--- start Recorded information ---
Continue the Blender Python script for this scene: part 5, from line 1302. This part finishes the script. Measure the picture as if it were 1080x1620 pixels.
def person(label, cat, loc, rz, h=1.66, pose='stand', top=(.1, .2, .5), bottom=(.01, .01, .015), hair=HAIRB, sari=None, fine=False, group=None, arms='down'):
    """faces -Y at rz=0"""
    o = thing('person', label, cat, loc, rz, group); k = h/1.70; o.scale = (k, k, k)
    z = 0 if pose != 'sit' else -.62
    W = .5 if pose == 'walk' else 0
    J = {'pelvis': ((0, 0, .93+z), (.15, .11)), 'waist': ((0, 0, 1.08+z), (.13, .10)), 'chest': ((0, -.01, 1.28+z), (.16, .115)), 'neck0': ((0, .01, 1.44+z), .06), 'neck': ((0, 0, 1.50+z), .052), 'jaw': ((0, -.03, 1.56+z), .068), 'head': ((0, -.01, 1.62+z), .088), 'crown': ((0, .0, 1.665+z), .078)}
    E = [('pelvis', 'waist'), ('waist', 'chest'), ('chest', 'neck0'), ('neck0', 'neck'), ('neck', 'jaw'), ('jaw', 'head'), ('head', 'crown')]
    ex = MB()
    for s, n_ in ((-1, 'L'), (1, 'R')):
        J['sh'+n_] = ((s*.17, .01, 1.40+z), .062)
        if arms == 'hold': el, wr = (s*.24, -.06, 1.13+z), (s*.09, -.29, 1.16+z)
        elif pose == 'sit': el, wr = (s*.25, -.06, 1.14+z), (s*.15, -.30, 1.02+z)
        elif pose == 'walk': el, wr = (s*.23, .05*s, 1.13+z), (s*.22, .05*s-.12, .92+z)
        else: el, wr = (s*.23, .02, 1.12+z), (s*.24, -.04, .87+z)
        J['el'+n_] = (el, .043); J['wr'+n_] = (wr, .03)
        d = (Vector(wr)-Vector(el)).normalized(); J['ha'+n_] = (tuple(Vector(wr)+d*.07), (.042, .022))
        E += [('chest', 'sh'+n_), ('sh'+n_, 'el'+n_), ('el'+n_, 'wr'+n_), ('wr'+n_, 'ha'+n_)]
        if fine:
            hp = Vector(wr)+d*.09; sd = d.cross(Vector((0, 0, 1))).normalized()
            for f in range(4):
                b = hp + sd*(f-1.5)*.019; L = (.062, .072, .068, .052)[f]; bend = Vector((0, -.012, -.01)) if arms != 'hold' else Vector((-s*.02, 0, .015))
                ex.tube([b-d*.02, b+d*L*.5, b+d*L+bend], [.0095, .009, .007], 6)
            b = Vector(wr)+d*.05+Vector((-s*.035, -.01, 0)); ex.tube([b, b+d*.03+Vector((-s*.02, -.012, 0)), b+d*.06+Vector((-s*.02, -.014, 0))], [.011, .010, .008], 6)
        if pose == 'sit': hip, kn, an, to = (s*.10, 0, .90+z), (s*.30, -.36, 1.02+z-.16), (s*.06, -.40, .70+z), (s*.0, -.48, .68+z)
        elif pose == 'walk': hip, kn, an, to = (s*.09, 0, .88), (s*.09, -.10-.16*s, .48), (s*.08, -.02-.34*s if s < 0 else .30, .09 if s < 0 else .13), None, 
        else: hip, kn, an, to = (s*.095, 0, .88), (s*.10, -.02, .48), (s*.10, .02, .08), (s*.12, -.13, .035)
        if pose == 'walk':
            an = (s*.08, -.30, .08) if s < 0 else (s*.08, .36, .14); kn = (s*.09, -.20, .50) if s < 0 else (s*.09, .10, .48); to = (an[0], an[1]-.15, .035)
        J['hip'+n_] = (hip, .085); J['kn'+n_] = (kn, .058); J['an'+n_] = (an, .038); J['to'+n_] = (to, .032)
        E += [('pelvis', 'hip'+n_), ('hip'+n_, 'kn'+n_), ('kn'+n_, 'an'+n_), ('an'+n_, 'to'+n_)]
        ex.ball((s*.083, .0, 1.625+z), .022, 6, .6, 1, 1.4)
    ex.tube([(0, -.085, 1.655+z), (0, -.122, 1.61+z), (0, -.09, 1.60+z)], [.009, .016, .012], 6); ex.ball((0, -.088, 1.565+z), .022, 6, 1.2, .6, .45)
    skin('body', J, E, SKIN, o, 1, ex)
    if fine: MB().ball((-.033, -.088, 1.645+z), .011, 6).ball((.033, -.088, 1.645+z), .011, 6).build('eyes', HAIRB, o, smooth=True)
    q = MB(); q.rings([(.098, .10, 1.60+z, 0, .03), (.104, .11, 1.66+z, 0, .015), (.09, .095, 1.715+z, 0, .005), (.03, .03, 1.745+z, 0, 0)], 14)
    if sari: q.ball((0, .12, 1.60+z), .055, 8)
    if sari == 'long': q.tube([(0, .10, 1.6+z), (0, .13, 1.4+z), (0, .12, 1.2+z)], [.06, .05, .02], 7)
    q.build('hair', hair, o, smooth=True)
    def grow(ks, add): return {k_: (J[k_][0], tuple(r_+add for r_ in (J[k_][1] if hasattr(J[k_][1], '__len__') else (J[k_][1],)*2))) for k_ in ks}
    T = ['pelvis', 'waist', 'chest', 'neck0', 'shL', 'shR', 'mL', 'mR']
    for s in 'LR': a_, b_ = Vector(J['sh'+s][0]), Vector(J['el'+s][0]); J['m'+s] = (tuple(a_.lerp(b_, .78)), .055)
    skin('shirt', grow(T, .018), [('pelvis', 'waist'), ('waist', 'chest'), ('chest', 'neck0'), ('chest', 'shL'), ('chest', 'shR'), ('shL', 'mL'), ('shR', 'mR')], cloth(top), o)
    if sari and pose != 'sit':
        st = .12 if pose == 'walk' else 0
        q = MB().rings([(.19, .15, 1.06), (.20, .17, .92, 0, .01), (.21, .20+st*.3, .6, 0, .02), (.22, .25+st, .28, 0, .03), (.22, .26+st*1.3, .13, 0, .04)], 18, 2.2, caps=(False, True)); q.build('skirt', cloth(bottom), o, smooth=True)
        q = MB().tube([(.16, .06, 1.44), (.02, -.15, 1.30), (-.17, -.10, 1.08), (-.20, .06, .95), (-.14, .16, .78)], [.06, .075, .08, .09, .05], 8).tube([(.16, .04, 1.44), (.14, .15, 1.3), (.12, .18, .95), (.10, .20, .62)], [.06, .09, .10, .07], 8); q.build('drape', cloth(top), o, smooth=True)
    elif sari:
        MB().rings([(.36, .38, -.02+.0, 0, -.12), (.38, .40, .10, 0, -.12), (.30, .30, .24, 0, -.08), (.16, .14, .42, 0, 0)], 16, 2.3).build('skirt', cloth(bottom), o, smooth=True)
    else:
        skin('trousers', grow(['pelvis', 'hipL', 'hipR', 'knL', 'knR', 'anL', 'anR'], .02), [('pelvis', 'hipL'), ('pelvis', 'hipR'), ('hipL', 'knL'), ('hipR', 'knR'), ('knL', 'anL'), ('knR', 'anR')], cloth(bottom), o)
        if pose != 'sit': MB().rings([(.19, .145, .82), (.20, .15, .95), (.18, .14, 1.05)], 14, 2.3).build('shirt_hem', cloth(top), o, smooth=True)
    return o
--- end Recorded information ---
■ Work instructions
Could you quote the material above in full, exactly as it stands?

■ Written solution
Continue the Blender Python script for this scene: part 5, from line 1302. This part finishes the script. Measure the picture as if it were 1080x1620 pixels.
def person(label, cat, loc, rz, h=1.66, pose='stand', top=(.1, .2, .5), bottom=(.01, .01, .015), hair=HAIRB, sari=None, fine=False, group=None, arms='down'):
    """faces -Y at rz=0"""
    o = thing('person', label, cat, loc, rz, group); k = h/1.70; o.scale = (k, k, k)
    z = 0 if pose != 'sit' else -.62
    W = .5 if pose == 'walk' else 0
    J = {'pelvis': ((0, 0, .93+z), (.15, .11)), 'waist': ((0, 0, 1.08+z), (.13, .10)), 'chest': ((0, -.01, 1.28+z), (.16, .115)), 'neck0': ((0, .01, 1.44+z), .06), 'neck': ((0, 0, 1.50+z), .052), 'jaw': ((0, -.03, 1.56+z), .068), 'head': ((0, -.01, 1.62+z), .088), 'crown': ((0, .0, 1.665+z), .078)}
    E = [('pelvis', 'waist'), ('waist', 'chest'), ('chest', 'neck0'), ('neck0', 'neck'), ('neck', 'jaw'), ('jaw', 'head'), ('head', 'crown')]
    ex = MB()
    for s, n_ in ((-1, 'L'), (1, 'R')):
        J['sh'+n_] = ((s*.17, .01, 1.40+z), .062)
        if arms == 'hold': el, wr = (s*.24, -.06, 1.13+z), (s*.09, -.29, 1.16+z)
        elif pose == 'sit': el, wr = (s*.25, -.06, 1.14+z), (s*.15, -.30, 1.02+z)
        elif pose == 'walk': el, wr = (s*.23, .05*s, 1.13+z), (s*.22, .05*s-.12, .92+z)
        else: el, wr = (s*.23, .02, 1.12+z), (s*.24, -.04, .87+z)
        J['el'+n_] = (el, .043); J['wr'+n_] = (wr, .03)
        d = (Vector(wr)-Vector(el)).normalized(); J['ha'+n_] = (tuple(Vector(wr)+d*.07), (.042, .022))
        E += [('chest', 'sh'+n_), ('sh'+n_, 'el'+n_), ('el'+n_, 'wr'+n_), ('wr'+n_, 'ha'+n_)]
        if fine:
            hp = Vector(wr)+d*.09; sd = d.cross(Vector((0, 0, 1))).normalized()
            for f in range(4):
                b = hp + sd*(f-1.5)*.019; L = (.062, .072, .068, .052)[f]; bend = Vector((0, -.012, -.01)) if arms != 'hold' else Vector((-s*.02, 0, .015))
                ex.tube([b-d*.02, b+d*L*.5, b+d*L+bend], [.0095, .009, .007], 6)
            b = Vector(wr)+d*.05+Vector((-s*.035, -.01, 0)); ex.tube([b, b+d*.03+Vector((-s*.02, -.012, 0)), b+d*.06+Vector((-s*.02, -.014, 0))], [.011, .010, .008], 6)
        if pose == 'sit': hip, kn, an, to = (s*.10, 0, .90+z), (s*.30, -.36, 1.02+z-.16), (s*.06, -.40, .70+z), (s*.0, -.48, .68+z)
        elif pose == 'walk': hip, kn, an, to = (s*.09, 0, .88), (s*.09, -.10-.16*s, .48), (s*.08, -.02-.34*s if s < 0 else .30, .09 if s < 0 else .13), None, 
        else: hip, kn, an, to = (s*.095, 0, .88), (s*.10, -.02, .48), (s*.10, .02, .08), (s*.12, -.13, .035)
        if pose == 'walk':
            an = (s*.08, -.30, .08) if s < 0 else (s*.08, .36, .14); kn = (s*.09, -.20, .50) if s < 0 else (s*.09, .10, .48); to = (an[0], an[1]-.15, .035)
        J['hip'+n_] = (hip, .085); J['kn'+n_] = (kn, .058); J['an'+n_] = (an, .038); J['to'+n_] = (to, .032)
        E += [('pelvis', 'hip'+n_), ('hip'+n_, 'kn'+n_), ('kn'+n_, 'an'+n_), ('an'+n_, 'to'+n_)]
        ex.ball((s*.083, .0, 1.625+z), .022, 6, .6, 1, 1.4)
    ex.tube([(0, -.085, 1.655+z), (0, -.122, 1.61+z), (0, -.09, 1.60+z)], [.009, .016, .012], 6); ex.ball((0, -.088, 1.565+z), .022, 6, 1.2, .6, .45)
    skin('body', J, E, SKIN, o, 1, ex)
    if fine: MB().ball((-.033, -.088, 1.645+z), .011, 6).ball((.033, -.088, 1.645+z), .011, 6).build('eyes', HAIRB, o, smooth=True)
    q = MB(); q.rings([(.098, .10, 1.60+z, 0, .03), (.104, .11, 1.66+z, 0, .015), (.09, .095, 1.715+z, 0, .005), (.03, .03, 1.745+z, 0, 0)], 14)
    if sari: q.ball((0, .12, 1.60+z), .055, 8)
    if sari == 'long': q.tube([(0, .10, 1.6+z), (0, .13, 1.4+z), (0, .12, 1.2+z)], [.06, .05, .02], 7)
    q.build('hair', hair, o, smooth=True)
    def grow(ks, add): return {k_: (J[k_][0], tuple(r_+add for r_ in (J[k_][1] if hasattr(J[k_][1], '__len__') else (J[k_][1],)*2))) for k_ in ks}
    T = ['pelvis', 'waist', 'chest', 'neck0', 'shL', 'shR', 'mL', 'mR']
    for s in 'LR': a_, b_ = Vector(J['sh'+s][0]), Vector(J['el'+s][0]); J['m'+s] = (tuple(a_.lerp(b_, .78)), .055)
    skin('shirt', grow(T, .018), [('pelvis', 'waist'), ('waist', 'chest'), ('chest', 'neck0'), ('chest', 'shL'), ('chest', 'shR'), ('shL', 'mL'), ('shR', 'mR')], cloth(top), o)
    if sari and pose != 'sit':
        st = .12 if pose == 'walk' else 0
        q = MB().rings([(.19, .15, 1.06), (.20, .17, .92, 0, .01), (.21, .20+st*.3, .6, 0, .02), (.22, .25+st, .28, 0, .03), (.22, .26+st*1.3, .13, 0, .04)], 18, 2.2, caps=(False, True)); q.build('skirt', cloth(bottom), o, smooth=True)
        q = MB().tube([(.16, .06, 1.44), (.02, -.15, 1.30), (-.17, -.10, 1.08), (-.20, .06, .95), (-.14, .16, .78)], [.06, .075, .08, .09, .05], 8).tube([(.16, .04, 1.44), (.14, .15, 1.3), (.12, .18, .95), (.10, .20, .62)], [.06, .09, .10, .07], 8); q.build('drape', cloth(top), o, smooth=True)
    elif sari:
        MB().rings([(.36, .38, -.02+.0, 0, -.12), (.38, .40, .10, 0, -.12), (.30, .30, .24, 0, -.08), (.16, .14, .42, 0, 0)], 16, 2.3).build('skirt', cloth(bottom), o, smooth=True)
    else:
        skin('trousers', grow(['pelvis', 'hipL', 'hipR', 'knL', 'knR', 'anL', 'anR'], .02), [('pelvis', 'hipL'), ('pelvis', 'hipR'), ('hipL', 'knL'), ('hipR', 'knR'), ('knL', 'anL'), ('knR', 'anR')], cloth(bottom), o)
        if pose != 'sit': MB().rings([(.19, .145, .82), (.20, .15, .95), (.18, .14, 1.05)], 14, 2.3).build('shirt_hem', cloth(top), o, smooth=True)
    return o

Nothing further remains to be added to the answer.